TEMPO.CO, Jakarta - Edward Omar Sharif Hiariej atau yang akrab disebut Eddy Hiariej menjadi Wakil Menteri Hukum dalam Kabinet Merah Putih yang dibentuk Presiden Prabowo Subianto. Eddy sebelumnya pernah menjabat sebagai Wakil Menteri Hukum dan Hak Asasi Manusia di era Presiden Joko Widodo.
Eddy lahir di Ambon, Maluku pada 10 April 1973. Setelah lulus Sekolah Menengah Atas pada 1992, dia menempuh jenjang pendidikan tinggi di Universitas Gadjah Mada (UGM), Yogyakarta. Dia sempat gagal lulus tes Ujian Masuk Perguruan Tinggi Negeri (UMPTN), namun akhirnya duduk di Fakultas Hukum UGM pada 1993
Eddy menyelesaikan pendidikan strata 1 pada 1998 dan langsung. Dia kemudian mengabdi sebagai dosen di UGM. Eddy menempuh pendidikan strata 2 empat tahun berselang dan lulus pada 2004. Eddy meraih gelar doktor dari kampus yang sama pada 2009 dan akhirnya diangkat sebagai Guru Besar Ilmu Hukum Pidana FH UGM pada usia 37 tahun, tepatnya pada tahun 2010.
Selain sebagai dosen, Eddy juga dikenal rajin menerbitkan buku. Dia pernah menulis buku berjudul Asas Legalitas dan Penemuan Hukum dalam Hukum Pidana (2009), Teori dan hukum Pembuktian (2012), Prinsip-prinsip Hukum Pidana (2016), Pengantar Hukum Pidana Internasional (2009), Hukum Acara Pidana (2015), Pengadilan Atas beberapa Kejahatan Serius Terhadap HAM (2010) dan sebagainya.
Meski tergolong masih muda, ia sudah sering terlibat sebagai saksi ahli di berbagai persidangan. Satu di antaranya adalah bersaksi di kasus yang menjerat eks Gubernur DKI Jakarta, Basuki Tjahaja Purnama, pada tahun 2017.
Karier politik hingga tersandung kasus korupsi
Sebelum masuk kabinet untuk pertama kalinya, Eddy sempat menjadi saksi ahli pasangan Jokowi-Ma'ruf Amin dalam sidang sengketa hasil Pemilihan Presiden (Pilpres) 2019 di Mahkamah Konstitusi. Pada 23 Desember 2020, Jokowi pun mengangkatnya sebagai Wamenkumham, mendampingi Yasonna Laoly yang menjabat sebagai menteri.

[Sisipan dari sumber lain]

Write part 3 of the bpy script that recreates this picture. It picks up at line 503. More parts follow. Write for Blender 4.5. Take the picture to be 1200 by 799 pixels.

Eddy mengundurkan diri dari posisinya tiga tahun kemudian, tepatnya pada 6 Desember 2023. Dia mundur setelah Komisi Pemberantasan Korupsi (KPK) menetapkannya sebagai tersangka kasus dugaan gratifikasi.
KPK menduga Eddy menerima aliran dana dari pengusaha Helmut Hermawan dalam pengurusan sengketa kepempilikan PT Citra Lampia Mandiri. Perusahaan itu memiliki konsesi tambang nikel seluas 2.660 hektare di Luwu Timur, Sulawesi Selatan.
Menurut penyidikan KPK saat itu, Eddy menerima aliran dana melalui dua orang dekatnya, Yogi Arie Rukmana dan Yosi Andika Mulyadi. Eddy diduga memperjual-belikan kekuasaannya untuk memihak salah satu kubu yang bersengketa.
Tak terima dengan penetapan status tersangka itu, Eddy Hiariej mengajukan gugatan praperadilan terhadap KPK di Pengadilan Negeri Jakarta Selatan. Hakim tunggal Estiono pun mengabulkan gugatan Edy dan menyatakan penetapan tersangka oleh KPK tidak sah.
KPK sempat menyatakan akan kembali menetapkan Eddy sebagai tersangka pasca putusan praperadilan itu. Pasalnya, putusan itu hanya mempermasalahkan prosedur hukum, bukan substansi perkara. Namun, hingga saat ini KPK tak kunjung mengeluarkan surat perintah penyidikan baru terhadap Eddy.